The economy looked brighter than it had in April when Group of 20 finance ministers and central bankers last met, shifting the focus from crisis fighting to figuring out how to establish a safer financial system.

On the public stage, the message was one of solidarity as policymakers agreed they must spend the $5 trillion committed to economic stimulus to secure the recovery, and delay unwinding emergency measures until economies are sturdy enough to stand on their own.

But behind the scenes, some G20 sources expressed frustration that there was not more progress made in curbing excessive pay packages for bankers -- particularly those employed by firms that have received billions of dollars in government support.

It is offensive to the public whose taxpayers' money in different ways has helped (keep) many banks from collapsing and is now underpinning their recovery, British Prime Minister Gordon Brown said at the start of Saturday's meetings.

Finance leaders broadly agreed that banks ought to hold more capital as a cushion against the sort of catastrophic losses that led to bank failures and bailouts. It was unclear whether any specific rules would be agreed at this gathering.

One source told Reuters the G20 supported a U.S. proposal requiring banks to hold more and better quality capital. The idea is to provide greater protection against the sort of catastrophic losses that caused bank failures and bailouts of the past two years.

Banks will have tighter constraints on the high quality of core Tier One capital, the source said. This means banks will have to hold more capital and higher capital to act as a buffer.

A draft communique seen by Reuters made no mention of the capital rules. It did discuss the matter of bankers' compensation, and said that the leaders planned to ask the Financial Stability Board to examine how to cap bankers' pay.
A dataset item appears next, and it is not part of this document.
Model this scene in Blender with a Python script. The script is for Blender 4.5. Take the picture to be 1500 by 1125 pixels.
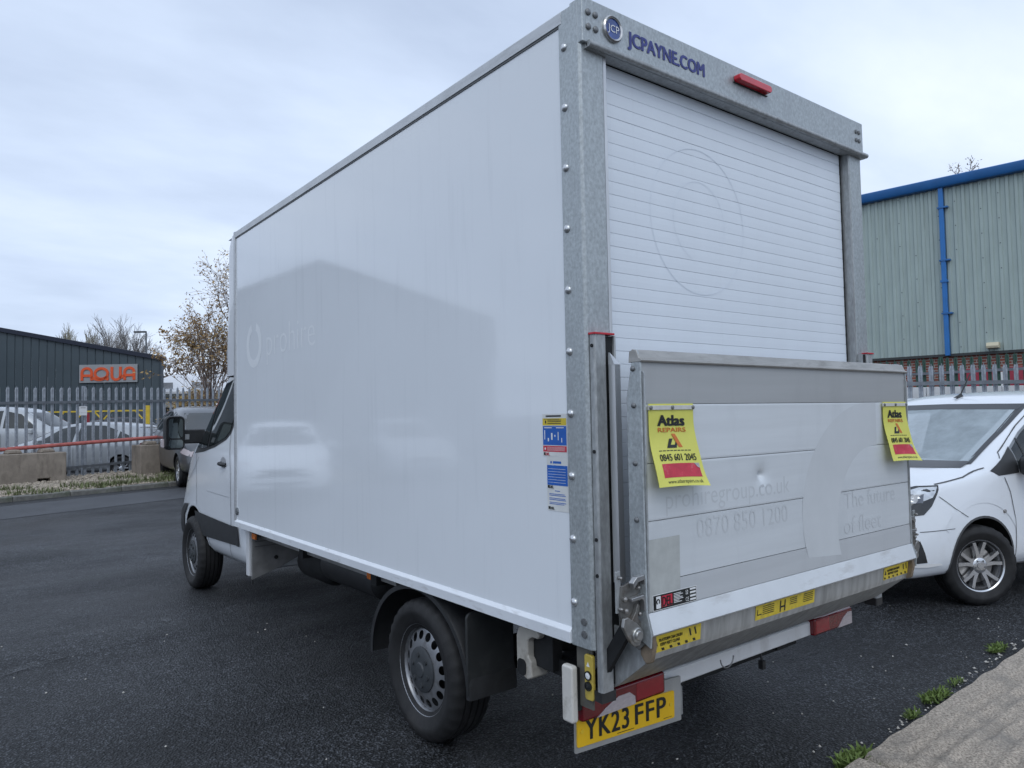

That was seen as a compromise between countries including France and Germany that had pushed hard for pay limits and Britain, the United States and Canada which were opposed to caps.

Another area where the G20 appeared to make some progress was on a provision that would force bankers to give back bonuses if they were based on performance that later proved to be bad.


The draft statement showed agreement that emerging nations like India and China should have a greater say in the running of the International Monetary Fund and World Bank but did not offer up any formula of how this should be achieved.

It said only that their voice in global economic policymaking would grow significantly and that it expected substantial progress to be made on the issue at a summit of world leaders in Pittsburgh later this month.

The BRIC group of leading emerging powers -- India, China, Russia and Brazil -- had laid out Friday concrete targets for how much movement they wanted in IMF and World Bank quotas.

While G20 countries agree that banks need more money set aside in reserves to cushion against losses, how much is needed and how that is calculated appears to be in dispute.

Washington's proposal has raised concerns that the United States is pulling back from the G20's April pledge to tackle the issue within the existing framework, known as Basel II.

However, a Treasury official said the United States remained committed to implementing Basel II rules.